Ongpin, trade minister under the Marcos administration, has been accused of “insider trading” and of acquiring a “behest” loan of P660 million by the DBP under the Macapagal-Arroyo administration.
Sen. Serge Osmeña, chair of the Senate committee on banks, financial institutions and currencies, is conducting the investigation jointly with the Senate blue ribbon committee.
Osmeña charged the former DBP board under Rey David of “sidestepping” existing regulations in order to accommodate the loan request of Ongpin’s Deltaventure Resources, Inc. (DVRI).
Ongpin then sold the shares to businessman Manny V. Pangilinan and then paid off his loan with the DBP.
MVP not insane
Ongpin said Pangilinan, the buyer of his Philex shares, is not a “half-wit” or “insane” to buy the shares at a higher price when he could have bought them at a lower price in the stock market.
Ongpin said while he bought the shares at P12.75 apiece and then sold it at P21 each to Pangilinan, the DBP also made huge profit since it originally bought the shares at just P5.07 per share.
Meanwhile, Senate President Juan Ponce Enrile and Senator Francis Escudero asked whether it only granted the P660-million loan to Delta Ventures Resources Inc. (DVRI) in 2009 just because Ongpin was connected with the company.
“Did you lend the money on the basis of the fact that you were comfortable enough in granting the loan of that magnitude, in spite of [the] not too pleasant condition of the financial records [of DVRI], because of Mr. Ongpin as the beneficial owner of the corporation?” Enrile asked former DBP chair Reynaldo David.

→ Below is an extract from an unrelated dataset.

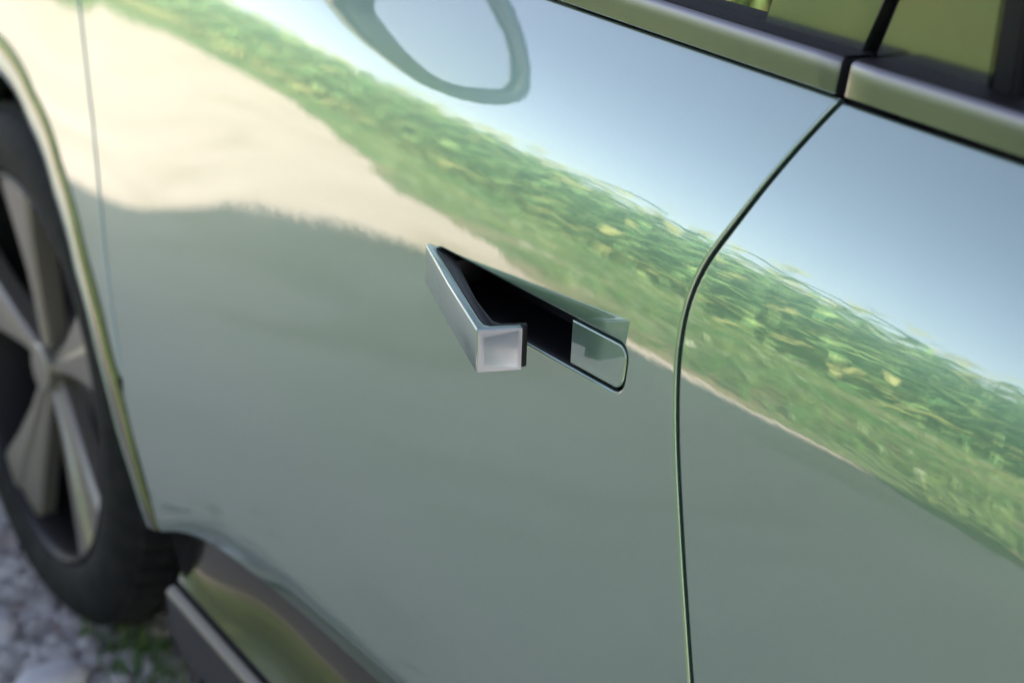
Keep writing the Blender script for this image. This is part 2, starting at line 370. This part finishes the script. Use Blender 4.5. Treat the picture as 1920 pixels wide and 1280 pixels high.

“(That is the) rich father-in-law syndrome. Is that common practice in banks? Would banks accept that?” added Escudero.
David explained that the grant was premised on two things. One is that DVRI had offered a collateral of 68,961,886 shares of Philweb Corporation and 50 million Philex shares, and knowing that the beneficial owner of DVRI -- Ongpin -- had a relationship with DBP and has never failed in paying loan obligations.